Der Kreis will technikinteressierten Schülern die Möglichkeit bieten, von Klasse acht an in sechs Jahren die Hochschulreife zu erwerben. Der Kreistagsausschuss hat dem Antrag zugestimmt – allerdings nur mit knapper Mehrheit und nach längerer Diskussion.

Rems-Murr : Frank Rodenhausen (fro)

Waiblingen - Technikinteressierten Schülern soll künftig in Waiblingen ein neuer Weg zum Abitur eröffnet werden. Der Kreis will an der Gewerblichen Schule in Waiblingen vom Schuljahr 2017/18 an eine Klasse einrichten, in der Achtklässler die Hochschulreife nach weiteren sechs Jahren erreichen können. Der Beschluss, das Bildungsangebot für das Technische Gymnasium zu beantragen, fiel im zuständigen Kreistagsausschuss mit 13 zu zehn Stimmen aber mit knapper Mehrheit und nach längerer, kontroverser Diskussion.

 

„Gute Schüler mit einem besonderen Interesse an Technik“ sind laut Michael Vogt, dem Geschäftsbereichsleiter Schulen, Bildung und Kultur im Landratsamt, die Zielgruppe. Immer wieder werde die Gewerbliche Schule bei Informationsveranstaltungen darauf angesprochen, warum das Angebot eines Technischen Gymnasiums nicht schon von der Mittelstufe an bestehe. In einem Beschlussantrag der Verwaltung sind weitere Argumente aufgeführt: etwa, dass die besondere Begabung vieler Kinder im Alter von 13 Jahren bisher nicht speziell gefördert werden könne. Und dass das neue Bildungsangebot sogar helfen könne, den Fachkräftenachwuchs frühzeitig und langfristig zu sichern.

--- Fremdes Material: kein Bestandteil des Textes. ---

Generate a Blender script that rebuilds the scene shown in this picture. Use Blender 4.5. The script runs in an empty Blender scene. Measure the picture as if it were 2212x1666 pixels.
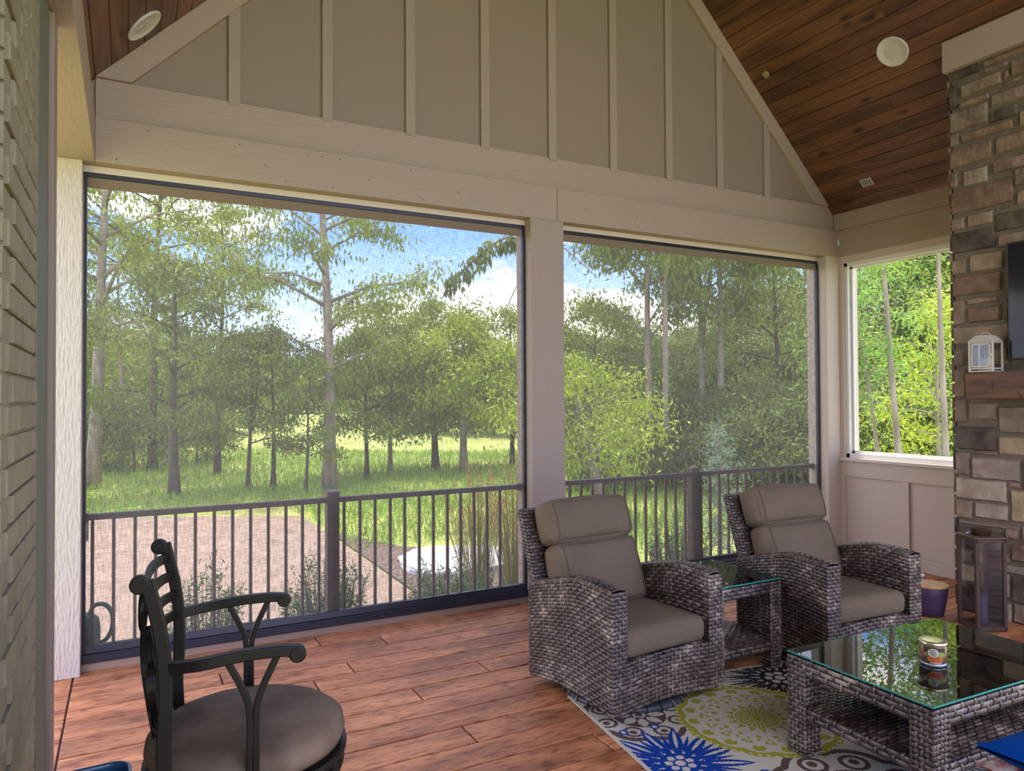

Schulleiter halten Angebot für nicht sinnvoll

Der Beschluss, dieses Angebot bei der Schulbehörde zu beantragen, war in einer vorhergehenden Sitzung des Kreistagsausschusses im März allerdings verschoben worden – weil man erst noch die Meinung der Schulleiter der allgemeinbildenden Gymnasien einholen wollte. Deren Fazit fiel freilich ernüchternd aus: Im Rems-Murr-Kreis seien ausreichend Möglichkeiten für das Abitur vorhanden. Das sechsjährige Technische Gymnasium biete keinen Mehrwert. Es werde befürchtet, dass sich die Schüler für das Bildungsangebot nicht wegen seines Profils, sondern wegen der Möglichkeit, das Abitur in neun Jahren ablegen zu können, entschieden.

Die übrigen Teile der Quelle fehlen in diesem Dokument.